Home building in the United States slowed sharply in December after the rebound from late-summer hurricanes and as cold weather blanketed much of the country, according to data released Thursday.

The slowdown affected all regions and was felt most keenly in the important single-family sector, which saw its biggest monthly decline in nearly three years, according to the Commerce Department's monthly report.

But the supply of housing in the pipeline held steady, as permits for new construction was virtually unchanged from November.

Analysts say the housing market is tight, with labor shortages and rising input costs holding construction down, driving up prices and making it hard for would-be buyers to find homes.

Housing starts fell 8.2 percent for the month to an annual rate of 1.2 million units, seasonally adjusted, the biggest drop since November 2016. The decline put December starts six percent below the same month a year earlier.

The result was far worse than analyst expected, as the consensus was for a decrease of only 1.5 percent.

Commerce Department officials warn, however, that home construction numbers for a single-month can be volatile and that it may take as much as six months to establish a trend.

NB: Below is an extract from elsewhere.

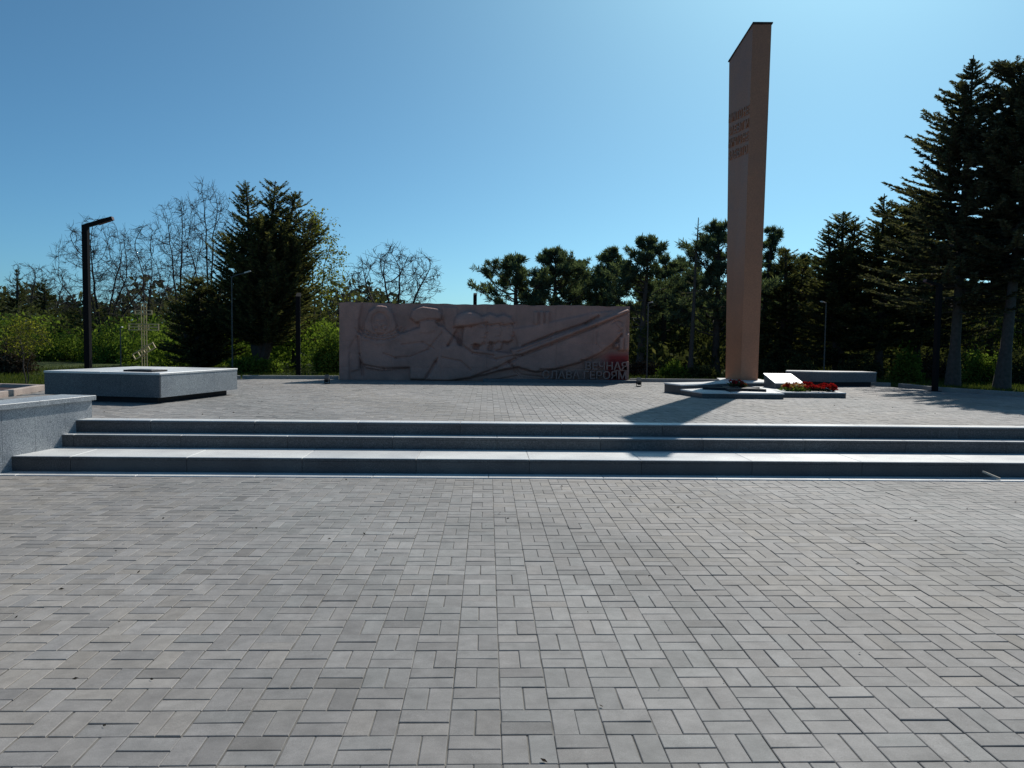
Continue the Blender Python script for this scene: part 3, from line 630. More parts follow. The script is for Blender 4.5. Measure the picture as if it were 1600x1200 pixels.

And the construction permits issued held steady at an annual rate of 1.3 million units, marginally above an analyst consensus forecast.

Still, some of the declines were in the double digits: single-family housing starts fell nearly 12 percent from November to an annual rate of 836,000, the largest one-month decline since February 2015.

In the South, construction of single-family homes fell 16.6 percent, the biggest drop since June 2014, and in the wintery Northeast, starts fell a whopping 24.2 percent.

But the overall rate of new housing started was still higher than the summer when Hurricanes Irma and Harvey struck the southern United States in August and September.